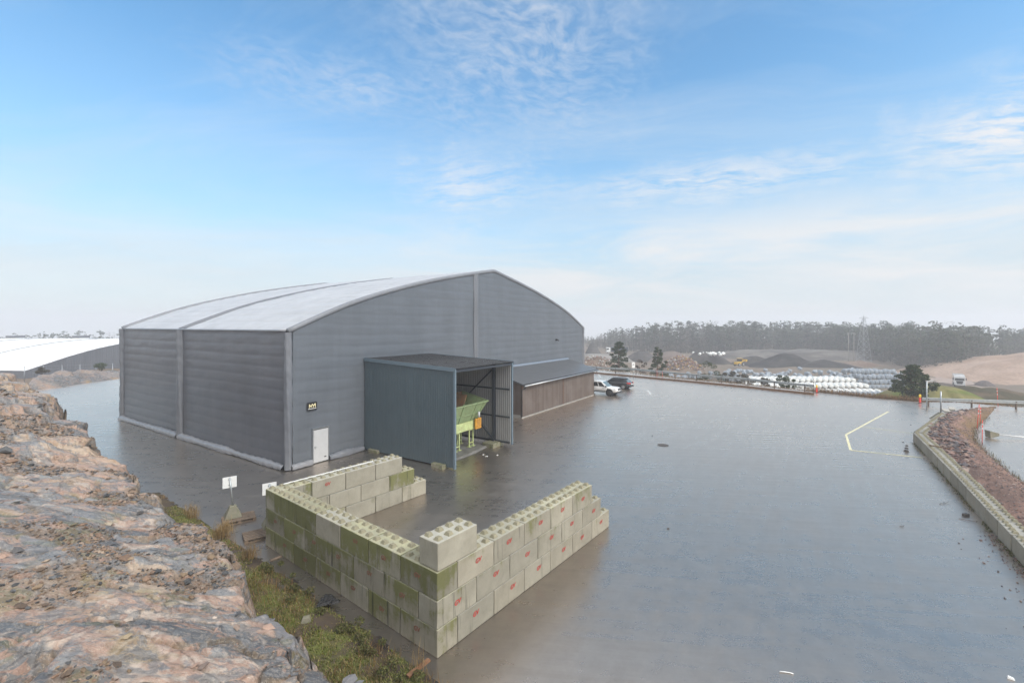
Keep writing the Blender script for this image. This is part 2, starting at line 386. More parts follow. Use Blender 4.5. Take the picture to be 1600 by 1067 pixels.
# painted lines
pmat('line_paint', (.72, .66, .40), .45, var=.12, scale=3, dirt=(.3, .28, .2), dirt_amt=.35, spec=.6)
pmat('white_line_paint', (.75, .75, .72), .45, var=.1, scale=3, dirt=(.25, .24, .22), dirt_amt=.5, spec=.6)
def line(pts, w, z=.005, mat='line_paint', name='painted_line'):
    mb = MB(); P = [Vector((*p, 0)) for p in pts]; L = []; Rr = []
    for i, p in enumerate(P):
        d = (P[min(i + 1, len(P) - 1)] - P[max(i - 1, 0)]).normalized(); n = Vector((-d.y, d.x, 0)) * w / 2; L.append(p + n); Rr.append(p - n)
    mb.grid([[(*q.xy, z) for q in Rr], [(*q.xy, z) for q in L]], smooth=False); return struct(mb.build(name, MATS[mat]))
line([G(1388, 643), G(1322, 679)], .16); line([G(1322, 679.4), G(1329, 703)], .16, .009); line([G(1329, 703.4), G(1441, 715)], .17, .013)
line([G(1347, 667), G(1427, 677)], .13, .009)
arc = [G(u, v) for u, v in ((991, 606), (999, 606.6), (1006, 608), (1012, 610.3), (1015.5, 613.5), (1016, 616))]
line(arc, .16, .006, 'white_line_paint')
line([G(935, 584), G(938.5, 590)], .14, .006, 'white_line_paint'); line([G(963, 586), G(966, 589)], .14, .006, 'white_line_paint')
m, t, b = newmat('seam_tar'); b.inputs['Base Color'].default_value = (.09, .088, .085, 1); b.inputs['Roughness'].default_value = .45
seam = [G(u, v) for u, v in ((1298, 655), (1316, 700), (1330, 745), (1352, 830), (1378, 900), (1408, 990), (1426, 1060))]
for i in range(len(seam)): seam[i] = seam[i] + np.array([.03 * math.sin(i * 2.3), 0])


# ------------------------------------------------------------------ storage hall
def fabric(name, col, rough, spec=.5, brown=0.0):
    m, t, b = newmat(name); v = t.coord(); x, y, z = t.sep(v)
    n1 = t.noise(t.mapping(v, (1, 1, .25)), .5, 5, .6); n2 = t.noise(v, 5, 5, .65); st = t.noise(t.mapping(v, (1.6, 1.6, .12)), 1.4, 5, .65)
    c = t.mix(t.ramp(n1, (.3, 0.), (.7, 1.)), tuple(k * .88 for k in col), tuple(k * 1.1 for k in col))
    c = t.mix(t.math('MULTIPLY', t.ramp(st, (.48, 0.), (.75, 1.)), .35), c, tuple(k * .72 for k in col))
    if brown: c = t.mix(t.math('MULTIPLY', t.ramp(t.noise(t.mapping(v, (1, .5, 2.2)), .45, 6, .6), (.45, 0.), (.72, 1.)), brown), c, (.17, .13, .10))  # ochre reflections painted into the fabric as brown patches
    t.put(b.inputs['Base Color'], c); t.put(b.inputs['Roughness'], t.math('ADD', rough - .1, t.math('MULTIPLY', n2, .2)))
    b.inputs['Specular IOR Level'].default_value = spec
    wr = t.noise(t.mapping(v, (.5, .5, 2.6)), 1.1, 6, .62, .6)
    t.put(b.inputs['Normal'], t.bump(n2, .10, .02, t.bump(wr, .13, .06)))
    return m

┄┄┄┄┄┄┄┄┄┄

WORK TO DO:
Return the listing above word for word, with the pictures removed.

THE OUTPUT:
Keep writing the Blender script for this image. This is part 2, starting at line 386. More parts follow. Use Blender 4.5. Take the picture to be 1600 by 1067 pixels.
# painted lines
pmat('line_paint', (.72, .66, .40), .45, var=.12, scale=3, dirt=(.3, .28, .2), dirt_amt=.35, spec=.6)
pmat('white_line_paint', (.75, .75, .72), .45, var=.1, scale=3, dirt=(.25, .24, .22), dirt_amt=.5, spec=.6)
def line(pts, w, z=.005, mat='line_paint', name='painted_line'):
    mb = MB(); P = [Vector((*p, 0)) for p in pts]; L = []; Rr = []
    for i, p in enumerate(P):
        d = (P[min(i + 1, len(P) - 1)] - P[max(i - 1, 0)]).normalized(); n = Vector((-d.y, d.x, 0)) * w / 2; L.append(p + n); Rr.append(p - n)
    mb.grid([[(*q.xy, z) for q in Rr], [(*q.xy, z) for q in L]], smooth=False); return struct(mb.build(name, MATS[mat]))
line([G(1388, 643), G(1322, 679)], .16); line([G(1322, 679.4), G(1329, 703)], .16, .009); line([G(1329, 703.4), G(1441, 715)], .17, .013)
line([G(1347, 667), G(1427, 677)], .13, .009)
arc = [G(u, v) for u, v in ((991, 606), (999, 606.6), (1006, 608), (1012, 610.3), (1015.5, 613.5), (1016, 616))]
line(arc, .16, .006, 'white_line_paint')
line([G(935, 584), G(938.5, 590)], .14, .006, 'white_line_paint'); line([G(963, 586), G(966, 589)], .14, .006, 'white_line_paint')
m, t, b = newmat('seam_tar'); b.inputs['Base Color'].default_value = (.09, .088, .085, 1); b.inputs['Roughness'].default_value = .45
seam = [G(u, v) for u, v in ((1298, 655), (1316, 700), (1330, 745), (1352, 830), (1378, 900), (1408, 990), (1426, 1060))]
for i in range(len(seam)): seam[i] = seam[i] + np.array([.03 * math.sin(i * 2.3), 0])


# ------------------------------------------------------------------ storage hall
def fabric(name, col, rough, spec=.5, brown=0.0):
    m, t, b = newmat(name); v = t.coord(); x, y, z = t.sep(v)
    n1 = t.noise(t.mapping(v, (1, 1, .25)), .5, 5, .6); n2 = t.noise(v, 5, 5, .65); st = t.noise(t.mapping(v, (1.6, 1.6, .12)), 1.4, 5, .65)
    c = t.mix(t.ramp(n1, (.3, 0.), (.7, 1.)), tuple(k * .88 for k in col), tuple(k * 1.1 for k in col))
    c = t.mix(t.math('MULTIPLY', t.ramp(st, (.48, 0.), (.75, 1.)), .35), c, tuple(k * .72 for k in col))
    if brown: c = t.mix(t.math('MULTIPLY', t.ramp(t.noise(t.mapping(v, (1, .5, 2.2)), .45, 6, .6), (.45, 0.), (.72, 1.)), brown), c, (.17, .13, .10))  # ochre reflections painted into the fabric as brown patches
    t.put(b.inputs['Base Color'], c); t.put(b.inputs['Roughness'], t.math('ADD', rough - .1, t.math('MULTIPLY', n2, .2)))
    b.inputs['Specular IOR Level'].default_value = spec
    wr = t.noise(t.mapping(v, (.5, .5, 2.6)), 1.1, 6, .62, .6)
    t.put(b.inputs['Normal'], t.bump(n2, .10, .02, t.bump(wr, .13, .06)))
    return m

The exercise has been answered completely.